A greater degree of provocation than normally expected: NO
Mental illness or disability: NO
Youth or age, where it affects the responsibility of the individual defendant: NO
The fact that the offender played only a minor role in the offence: NO

Reduction for a guilty plea: YES

Although who knows whether they pleaded guilty to avoid the racially aggravated element being included a an add-on to the charge.

The Custody Threshold

1.31 Section 152(2) Criminal Justice Act 2003: “The court must not pass a custodial sentence unless it is of the opinion that the offence, or the combination of the offence and one or more offences associated with it, was so serious that neither a fine alone nor a community sentence can be justified for the offence.”

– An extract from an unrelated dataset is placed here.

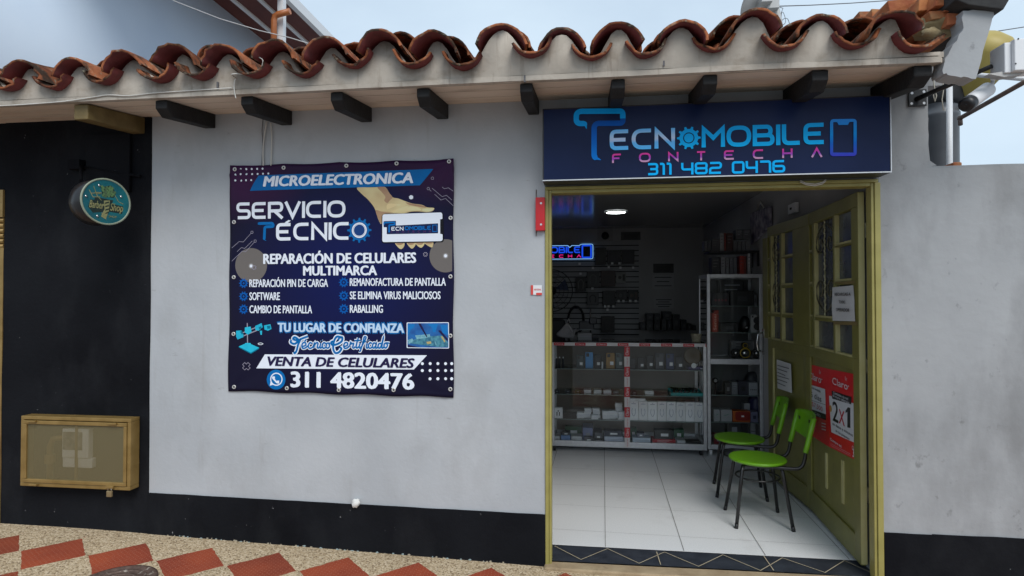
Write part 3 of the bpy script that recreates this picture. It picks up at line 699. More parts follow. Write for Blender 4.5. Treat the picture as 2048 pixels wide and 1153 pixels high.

Nature of failure and harm: The custody threshold normally passed where two or more aggravating factors indicting higher culpability are present
Starting Point: Custody

In the examples that they give most where declared have recived a custodial sentence.

These young Somali ladies drunkenly attack a young woman as a group repeatedly over a period of around 13 minutes, racially and sexually (‘slag’) abuse her, kick and punch her on the floor and after the court case when asked about remorse do not express any.

This seems to me to be a crime that should be considered ‘serious’ that also has many aggravating factors and reflects very badly on the professional judgement of Judge Robert Brown.
Sources I looked at here and here.

In retrospect perhaps I would leave out point ii) on culpability. While philosophically a case might be made both for intending to harm & acting recklessly, perhaps the legal process might not recognise both.

Tried to amend but the system here is quite strict I find,which is a shame as I tend to hit ‘enter’ and then do a couple of quick edits.

If you imagine the most offensive racist and anti-Muslim insults you can and then imagine the girl shouting them at the Somali girls, it still doesn’t justify that attack. The bitches need to be behind bars for a long time. If this were the U.S. and they were not citizens I’d favor deportation as well.